Task to complete>
Search the data below for the string "scene". Extract every line that contains it.

Recorded data>

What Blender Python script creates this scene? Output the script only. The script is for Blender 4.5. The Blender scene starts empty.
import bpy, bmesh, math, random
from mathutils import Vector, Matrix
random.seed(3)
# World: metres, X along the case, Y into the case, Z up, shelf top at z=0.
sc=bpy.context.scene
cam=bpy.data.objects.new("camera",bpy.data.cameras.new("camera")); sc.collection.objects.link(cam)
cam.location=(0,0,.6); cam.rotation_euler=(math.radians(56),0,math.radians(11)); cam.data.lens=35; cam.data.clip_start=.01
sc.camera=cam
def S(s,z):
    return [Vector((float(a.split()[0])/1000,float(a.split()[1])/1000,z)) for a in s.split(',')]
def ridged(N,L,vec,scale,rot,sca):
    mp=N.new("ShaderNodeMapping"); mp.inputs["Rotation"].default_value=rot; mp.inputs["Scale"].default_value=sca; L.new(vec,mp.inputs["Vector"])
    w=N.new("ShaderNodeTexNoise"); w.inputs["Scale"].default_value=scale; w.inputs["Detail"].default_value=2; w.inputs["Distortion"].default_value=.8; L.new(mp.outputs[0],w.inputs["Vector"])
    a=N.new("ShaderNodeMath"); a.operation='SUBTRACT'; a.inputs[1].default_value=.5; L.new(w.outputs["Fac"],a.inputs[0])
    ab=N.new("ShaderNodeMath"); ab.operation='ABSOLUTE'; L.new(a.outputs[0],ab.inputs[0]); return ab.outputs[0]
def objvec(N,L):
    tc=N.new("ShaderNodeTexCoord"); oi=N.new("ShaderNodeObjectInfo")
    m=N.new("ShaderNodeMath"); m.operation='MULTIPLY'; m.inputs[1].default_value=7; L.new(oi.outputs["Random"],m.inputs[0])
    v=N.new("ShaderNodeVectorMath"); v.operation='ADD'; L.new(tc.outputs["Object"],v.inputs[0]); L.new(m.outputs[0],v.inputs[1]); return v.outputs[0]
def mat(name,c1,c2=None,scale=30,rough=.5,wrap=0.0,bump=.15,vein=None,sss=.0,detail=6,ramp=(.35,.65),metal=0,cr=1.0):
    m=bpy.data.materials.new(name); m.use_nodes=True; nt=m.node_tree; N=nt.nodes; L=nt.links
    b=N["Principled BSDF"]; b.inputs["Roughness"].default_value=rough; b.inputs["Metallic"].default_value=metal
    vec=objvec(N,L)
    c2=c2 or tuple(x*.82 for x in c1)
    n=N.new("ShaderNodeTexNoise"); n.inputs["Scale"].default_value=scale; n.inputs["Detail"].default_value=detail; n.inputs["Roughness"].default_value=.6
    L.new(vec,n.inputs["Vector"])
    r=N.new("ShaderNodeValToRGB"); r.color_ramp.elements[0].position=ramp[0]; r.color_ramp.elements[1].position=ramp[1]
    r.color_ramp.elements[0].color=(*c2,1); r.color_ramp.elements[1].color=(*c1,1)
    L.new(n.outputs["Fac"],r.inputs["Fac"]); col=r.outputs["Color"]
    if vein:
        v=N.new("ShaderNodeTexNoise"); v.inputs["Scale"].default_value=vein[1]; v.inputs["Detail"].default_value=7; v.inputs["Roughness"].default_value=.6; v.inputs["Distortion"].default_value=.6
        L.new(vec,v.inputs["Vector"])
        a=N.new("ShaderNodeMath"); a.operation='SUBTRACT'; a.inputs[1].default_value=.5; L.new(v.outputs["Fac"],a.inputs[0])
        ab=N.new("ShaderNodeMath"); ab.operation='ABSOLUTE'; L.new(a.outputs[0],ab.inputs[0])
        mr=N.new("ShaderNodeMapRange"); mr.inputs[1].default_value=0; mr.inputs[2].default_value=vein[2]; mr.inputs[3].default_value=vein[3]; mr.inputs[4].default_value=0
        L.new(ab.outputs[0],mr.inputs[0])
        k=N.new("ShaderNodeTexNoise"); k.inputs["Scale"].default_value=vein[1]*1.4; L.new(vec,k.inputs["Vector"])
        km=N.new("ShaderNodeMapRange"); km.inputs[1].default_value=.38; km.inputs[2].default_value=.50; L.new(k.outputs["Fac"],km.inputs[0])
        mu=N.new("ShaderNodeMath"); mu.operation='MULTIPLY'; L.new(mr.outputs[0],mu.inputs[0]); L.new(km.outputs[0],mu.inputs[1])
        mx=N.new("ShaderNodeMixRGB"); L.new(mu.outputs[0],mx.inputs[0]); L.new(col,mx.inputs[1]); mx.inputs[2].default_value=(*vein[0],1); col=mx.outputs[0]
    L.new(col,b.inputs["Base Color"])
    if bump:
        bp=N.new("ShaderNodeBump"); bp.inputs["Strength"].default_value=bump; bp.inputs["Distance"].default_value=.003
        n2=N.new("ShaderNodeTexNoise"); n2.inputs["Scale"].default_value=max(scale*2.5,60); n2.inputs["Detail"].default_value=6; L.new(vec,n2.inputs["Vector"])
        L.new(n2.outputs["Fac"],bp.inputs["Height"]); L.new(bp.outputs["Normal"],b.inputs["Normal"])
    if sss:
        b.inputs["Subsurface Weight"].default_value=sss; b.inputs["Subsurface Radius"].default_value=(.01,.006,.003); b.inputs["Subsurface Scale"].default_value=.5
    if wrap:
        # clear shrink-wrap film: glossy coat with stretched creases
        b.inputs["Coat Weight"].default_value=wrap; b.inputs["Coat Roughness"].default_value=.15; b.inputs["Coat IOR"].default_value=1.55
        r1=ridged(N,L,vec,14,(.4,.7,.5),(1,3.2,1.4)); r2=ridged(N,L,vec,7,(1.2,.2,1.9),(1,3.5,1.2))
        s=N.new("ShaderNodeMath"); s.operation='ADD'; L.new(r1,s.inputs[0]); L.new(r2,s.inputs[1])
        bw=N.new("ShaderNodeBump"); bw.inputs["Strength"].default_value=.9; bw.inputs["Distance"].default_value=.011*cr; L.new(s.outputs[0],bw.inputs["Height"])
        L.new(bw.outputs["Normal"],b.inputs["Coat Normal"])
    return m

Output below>
What Blender Python script creates this scene? Output the script only. The script is for Blender 4.5. The Blender scene starts empty.
sc=bpy.context.scene